Here we have the future governor of the Church of England, as Charles would be when named king, living in a domestic relationship without paper or clergy with a woman with whom he committed adultery. And the reason for that arrangement, in part, is the Church's longtime position, reversed in 2001, that forbids divorced people with spouses who are still alive from marrying in the Church.
Yet this is the same Church founded by Henry the VIII in the 16th century as an offshoot of the Roman Catholic Church so that he could trade in Catherine of Aragon for Anne Boleyn. Unfortunately for Anne, the monarch later realized that beheading unwanted wives was much more convenient than divorce court. Henry would go through six marriages, two on the heels of divorces. Had he been alive today he could have avoided the muss by having the Catholic Church issue annulments so he could remarry, something it commonly does despite its avowed anti-divorce stance
Well, let's first correct the inaccuracy. It was, indeed an annulment that Henry was seeking, not a "divorce." Catherine had been married to his brother, who died. When Catherine failed to produce a male heir and also started getting old, Henry went back to the beginnings of their marriage, which had only been possible because they had granted a dispensation from the Levitical prohibition against a brother marrying his brother's widow. Henry basically wanted an annulment on the grounds that the dispensation shouldn't have been granted in the first place.
(So you can actually see how the dispute had an ecclesiological dimension. Henry was asking the Vatican to declare it had decided wrongly before. Not going to happen.)
Posted by Amy Welborn | Permalink
Comments
Henry's exemption from the Pope to begin was predicated on the fact that Catherine's marriage to his brother Arthur was never consumated (and he would know) so it in itself was not a valid marriage. It's a really kick (or an embarrasment depending on your POV) to read the twists and turns Henry and his yes-men clergy had to go through to convince themselves that his marriage his wife of 20 years and mother of his child was not valid but the one to his former mistress' sister was.
Ah. Catherine of Aragon. Now there was a strong woman who remained steadfast in her faith and belief in her marriage and her daughter's legitimacy. A truly saintly figure. I wonder why they're trying to canonize her mother and not her?
Posted by: ita o'byrne at Aug 13, 2003 1:48:09 PM
And let's not forget that Henry had fallen rather heavily in lust with Ann Boleyn during his quest for an annulment. His letters to her are rather...interesting.
Posted by: Michael at Aug 13, 2003 7:22:22 PM
Oh, Henry might well have gotten his desires (he'd been a strong Vatican supporter against the early Reformation) had Catherine not been a near relative to the King of Spain, then the most powerful European monarch. Caught between rock and hard place, the Pope couldn't afford to offend Spain.

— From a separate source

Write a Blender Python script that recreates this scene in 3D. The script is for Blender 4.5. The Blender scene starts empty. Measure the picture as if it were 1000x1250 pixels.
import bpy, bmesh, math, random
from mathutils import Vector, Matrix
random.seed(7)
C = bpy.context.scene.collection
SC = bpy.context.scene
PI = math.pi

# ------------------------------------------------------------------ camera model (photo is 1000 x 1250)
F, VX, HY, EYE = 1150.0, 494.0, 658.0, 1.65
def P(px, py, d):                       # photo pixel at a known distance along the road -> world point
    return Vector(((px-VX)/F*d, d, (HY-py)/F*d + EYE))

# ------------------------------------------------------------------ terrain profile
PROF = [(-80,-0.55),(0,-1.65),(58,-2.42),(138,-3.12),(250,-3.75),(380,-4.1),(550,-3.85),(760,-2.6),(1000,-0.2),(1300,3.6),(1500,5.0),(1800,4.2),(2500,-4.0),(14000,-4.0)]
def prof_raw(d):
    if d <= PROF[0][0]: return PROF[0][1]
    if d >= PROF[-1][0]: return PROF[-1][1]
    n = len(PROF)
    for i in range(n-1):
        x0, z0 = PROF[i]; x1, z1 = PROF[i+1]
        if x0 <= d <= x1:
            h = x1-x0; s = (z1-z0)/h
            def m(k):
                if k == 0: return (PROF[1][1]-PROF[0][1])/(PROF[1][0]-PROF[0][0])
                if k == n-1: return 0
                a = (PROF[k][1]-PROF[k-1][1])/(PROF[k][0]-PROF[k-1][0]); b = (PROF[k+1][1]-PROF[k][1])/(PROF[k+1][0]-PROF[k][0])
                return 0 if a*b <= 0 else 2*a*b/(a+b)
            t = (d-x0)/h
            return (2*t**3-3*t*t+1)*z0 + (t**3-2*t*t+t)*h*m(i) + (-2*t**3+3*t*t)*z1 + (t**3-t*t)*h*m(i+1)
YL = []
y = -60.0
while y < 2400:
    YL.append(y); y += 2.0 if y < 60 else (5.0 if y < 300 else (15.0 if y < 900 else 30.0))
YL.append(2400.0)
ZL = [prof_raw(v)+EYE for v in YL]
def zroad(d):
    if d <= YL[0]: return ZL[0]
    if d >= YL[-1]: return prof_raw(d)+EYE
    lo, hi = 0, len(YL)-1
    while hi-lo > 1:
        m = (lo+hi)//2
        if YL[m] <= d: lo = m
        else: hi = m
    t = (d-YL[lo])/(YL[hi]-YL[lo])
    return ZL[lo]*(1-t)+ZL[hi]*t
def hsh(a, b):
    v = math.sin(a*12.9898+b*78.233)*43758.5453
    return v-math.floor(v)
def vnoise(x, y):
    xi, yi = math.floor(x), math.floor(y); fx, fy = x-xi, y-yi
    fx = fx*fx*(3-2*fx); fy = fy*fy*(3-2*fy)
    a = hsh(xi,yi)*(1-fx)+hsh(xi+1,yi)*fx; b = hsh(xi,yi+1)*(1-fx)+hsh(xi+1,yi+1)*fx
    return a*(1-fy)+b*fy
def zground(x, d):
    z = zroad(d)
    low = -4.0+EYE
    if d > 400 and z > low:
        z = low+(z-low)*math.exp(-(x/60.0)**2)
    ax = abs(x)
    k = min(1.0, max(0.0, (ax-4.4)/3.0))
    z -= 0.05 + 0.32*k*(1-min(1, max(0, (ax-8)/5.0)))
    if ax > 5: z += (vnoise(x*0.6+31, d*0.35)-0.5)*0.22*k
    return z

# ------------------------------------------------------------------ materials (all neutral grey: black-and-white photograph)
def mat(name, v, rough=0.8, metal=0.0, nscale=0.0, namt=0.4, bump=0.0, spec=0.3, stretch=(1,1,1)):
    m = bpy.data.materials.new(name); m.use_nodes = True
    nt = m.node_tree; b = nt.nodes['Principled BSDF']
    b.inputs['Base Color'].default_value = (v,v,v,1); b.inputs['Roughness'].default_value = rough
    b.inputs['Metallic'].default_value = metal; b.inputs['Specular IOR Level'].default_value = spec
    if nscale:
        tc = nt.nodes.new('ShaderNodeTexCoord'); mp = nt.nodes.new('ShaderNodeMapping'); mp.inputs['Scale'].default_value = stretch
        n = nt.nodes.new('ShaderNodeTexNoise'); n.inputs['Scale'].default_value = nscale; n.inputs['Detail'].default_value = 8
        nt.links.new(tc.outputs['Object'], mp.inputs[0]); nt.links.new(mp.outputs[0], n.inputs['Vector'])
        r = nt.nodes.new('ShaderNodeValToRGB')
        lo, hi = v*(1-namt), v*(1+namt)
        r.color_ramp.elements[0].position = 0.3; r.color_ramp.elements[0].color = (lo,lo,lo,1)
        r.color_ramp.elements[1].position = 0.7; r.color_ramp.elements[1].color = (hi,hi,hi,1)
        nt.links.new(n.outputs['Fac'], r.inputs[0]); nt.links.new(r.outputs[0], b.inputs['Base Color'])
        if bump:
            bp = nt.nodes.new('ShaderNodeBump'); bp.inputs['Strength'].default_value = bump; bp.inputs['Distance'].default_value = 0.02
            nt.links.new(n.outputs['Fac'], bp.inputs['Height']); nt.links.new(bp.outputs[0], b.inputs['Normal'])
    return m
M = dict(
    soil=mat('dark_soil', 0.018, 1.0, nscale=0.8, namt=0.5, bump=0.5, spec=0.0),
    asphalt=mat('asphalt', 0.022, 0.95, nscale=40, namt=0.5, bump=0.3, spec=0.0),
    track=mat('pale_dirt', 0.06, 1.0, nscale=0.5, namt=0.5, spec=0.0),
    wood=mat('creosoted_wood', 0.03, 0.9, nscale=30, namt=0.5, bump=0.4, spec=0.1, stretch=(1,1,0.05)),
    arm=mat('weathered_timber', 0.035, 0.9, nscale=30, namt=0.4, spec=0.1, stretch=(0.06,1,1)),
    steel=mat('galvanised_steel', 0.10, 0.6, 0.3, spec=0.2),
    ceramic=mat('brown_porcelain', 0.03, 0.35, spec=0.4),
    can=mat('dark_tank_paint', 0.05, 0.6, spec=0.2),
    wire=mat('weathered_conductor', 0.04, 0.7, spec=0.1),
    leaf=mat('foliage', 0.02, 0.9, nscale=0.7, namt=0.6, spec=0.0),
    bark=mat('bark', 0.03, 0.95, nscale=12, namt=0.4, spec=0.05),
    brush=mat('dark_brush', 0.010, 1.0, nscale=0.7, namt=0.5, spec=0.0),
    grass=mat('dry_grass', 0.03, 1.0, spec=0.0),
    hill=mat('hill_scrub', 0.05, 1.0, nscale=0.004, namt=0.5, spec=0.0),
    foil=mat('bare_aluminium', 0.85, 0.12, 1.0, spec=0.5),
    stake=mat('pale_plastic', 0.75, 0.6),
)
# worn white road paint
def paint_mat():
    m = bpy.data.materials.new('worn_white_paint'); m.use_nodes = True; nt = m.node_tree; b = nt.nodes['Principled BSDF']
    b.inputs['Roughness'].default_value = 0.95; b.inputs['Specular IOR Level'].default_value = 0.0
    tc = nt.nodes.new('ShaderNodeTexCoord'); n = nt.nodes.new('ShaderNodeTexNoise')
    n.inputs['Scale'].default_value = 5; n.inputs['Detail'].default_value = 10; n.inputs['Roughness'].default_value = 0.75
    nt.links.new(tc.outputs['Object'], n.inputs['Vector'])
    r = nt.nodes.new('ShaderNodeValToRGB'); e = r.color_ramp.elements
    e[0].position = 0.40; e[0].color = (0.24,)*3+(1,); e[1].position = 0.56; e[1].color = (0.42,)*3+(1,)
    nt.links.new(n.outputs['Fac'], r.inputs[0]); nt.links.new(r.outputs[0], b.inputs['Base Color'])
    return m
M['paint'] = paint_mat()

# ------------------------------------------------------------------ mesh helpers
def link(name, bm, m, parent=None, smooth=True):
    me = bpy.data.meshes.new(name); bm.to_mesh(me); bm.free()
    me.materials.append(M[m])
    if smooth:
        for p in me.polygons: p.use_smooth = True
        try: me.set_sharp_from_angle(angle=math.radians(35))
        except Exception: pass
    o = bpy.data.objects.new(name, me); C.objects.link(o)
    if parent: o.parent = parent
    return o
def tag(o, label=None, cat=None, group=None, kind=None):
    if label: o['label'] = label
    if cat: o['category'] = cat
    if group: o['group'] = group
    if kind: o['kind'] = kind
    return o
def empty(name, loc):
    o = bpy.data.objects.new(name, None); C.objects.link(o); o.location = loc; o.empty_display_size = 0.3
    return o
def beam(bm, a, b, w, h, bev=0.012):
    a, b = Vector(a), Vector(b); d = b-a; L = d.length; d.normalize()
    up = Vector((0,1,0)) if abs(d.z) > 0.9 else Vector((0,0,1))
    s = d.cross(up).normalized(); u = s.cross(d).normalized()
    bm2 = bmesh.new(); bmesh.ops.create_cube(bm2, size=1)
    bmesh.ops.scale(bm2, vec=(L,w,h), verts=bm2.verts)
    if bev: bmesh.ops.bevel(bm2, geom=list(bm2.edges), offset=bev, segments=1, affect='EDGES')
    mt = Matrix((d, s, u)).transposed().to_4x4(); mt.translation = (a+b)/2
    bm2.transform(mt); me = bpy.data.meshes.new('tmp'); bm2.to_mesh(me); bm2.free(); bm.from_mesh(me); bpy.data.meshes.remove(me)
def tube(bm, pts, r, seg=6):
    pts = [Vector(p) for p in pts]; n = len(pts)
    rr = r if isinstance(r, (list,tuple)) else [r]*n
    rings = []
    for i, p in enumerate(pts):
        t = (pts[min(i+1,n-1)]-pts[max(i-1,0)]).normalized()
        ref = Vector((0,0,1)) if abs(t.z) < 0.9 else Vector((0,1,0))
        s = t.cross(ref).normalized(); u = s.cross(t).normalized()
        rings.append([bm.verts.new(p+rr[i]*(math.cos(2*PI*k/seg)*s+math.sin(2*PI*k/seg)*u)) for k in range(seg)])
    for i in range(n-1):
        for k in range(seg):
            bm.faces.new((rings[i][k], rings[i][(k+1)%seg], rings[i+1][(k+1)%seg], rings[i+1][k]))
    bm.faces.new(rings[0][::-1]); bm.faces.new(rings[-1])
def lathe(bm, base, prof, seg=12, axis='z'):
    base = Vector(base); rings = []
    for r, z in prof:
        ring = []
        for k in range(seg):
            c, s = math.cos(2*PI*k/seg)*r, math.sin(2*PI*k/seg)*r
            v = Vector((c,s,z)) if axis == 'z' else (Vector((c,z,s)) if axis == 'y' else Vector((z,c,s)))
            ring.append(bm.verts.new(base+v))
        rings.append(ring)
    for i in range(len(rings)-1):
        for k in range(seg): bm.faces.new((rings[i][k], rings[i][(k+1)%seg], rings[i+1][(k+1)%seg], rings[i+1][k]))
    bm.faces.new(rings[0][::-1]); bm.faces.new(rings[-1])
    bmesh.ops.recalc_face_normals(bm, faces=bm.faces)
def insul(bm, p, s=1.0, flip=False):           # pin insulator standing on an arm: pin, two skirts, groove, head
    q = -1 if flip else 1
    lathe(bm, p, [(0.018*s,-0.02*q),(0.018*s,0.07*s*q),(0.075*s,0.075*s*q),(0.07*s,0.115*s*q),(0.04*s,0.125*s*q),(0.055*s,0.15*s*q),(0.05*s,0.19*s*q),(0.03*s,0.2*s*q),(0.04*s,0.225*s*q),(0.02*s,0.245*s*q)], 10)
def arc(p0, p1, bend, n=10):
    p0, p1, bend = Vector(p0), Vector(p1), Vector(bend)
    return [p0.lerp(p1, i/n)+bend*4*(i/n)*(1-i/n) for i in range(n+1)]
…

Posted by: CB at Aug 13, 2003 10:26:25 PM
Amy,
There was also a political issue here. The War of the Roses between York and Lancaster had taken place because of the lack of a royal heir.
Henry VII, the King's father, had taken the Crown at Bosworth Field.
Henry desperately needed an heir, preferably male, lest another civil war break out upon his demise. One thing all civil wars have in common is that they are misnamed; they are truly the most incivil of all conflicts - just ask anyone who has fought in one.
Now even today, one cannot cite the fact that one's wife is as barren as a brick as grounds for divorce; if she is barren that is her misfortune, not her fault.
Nonetheless Henry VIII was caught between a rock and a hard place, as was the Pope. That was why he resorted to trying for an annulment; it wasn't simply that he'd fell in lust for Anne Boleyn.
Interestingly, although off-subject, to this day all British and Commonwealth military medals contain on their reverse the letters F.D. as part of the Monarch's title. They stand for Fidei Defensor, Defender of The Faith, a title which had been granted Henry VIII by the Pope after the King had published a work to counter Martin Luther.
Kabar
Posted by: Kabar at Aug 14, 2003 2:55:45 AM
Of course it wasn't "simply" that he had fallen in lust with Anne Boleyn. Henry was quite desperate, given that Mary was a sickly child, the only precedent for a queen regnant was the unfortunate Empress Matilda, and his only son was illegitimate. He actually does seem to have convinced himself that his marriage to Catherine was not licit.
Posted by: Michael at Aug 14, 2003 6:44:47 AM
Oh, the Divorce. If I were feeling mischievious, we could have such fun. . . Of course, having a monarch as CEO of the Church of England is silly now, and the situation with the Prince of Wales is one reason Rowan Williams is toying with the idea of disestablishing the C of E. The Bearded One may be a social liberal in some ways, but not all.
Posted by: Cap'n Yips at Aug 14, 2003 11:24:37 AM
Amy, the verb for cohabitation isn't cohabitate, it's cohabit. A person who cohabits is a cohabitant. Cohabitants engage in cohabitation. Webster's doesn't include the word cohabitate -- 'cause it's not a word!
There, I've got that off my chest. Carry on.
(Oh, by the way, I'm not that nutty nihil obstat who used to plague the bloggers. I just can't stand to see a published author like yourself misuse the language in public. If you were an amateur, I'd let it pass.)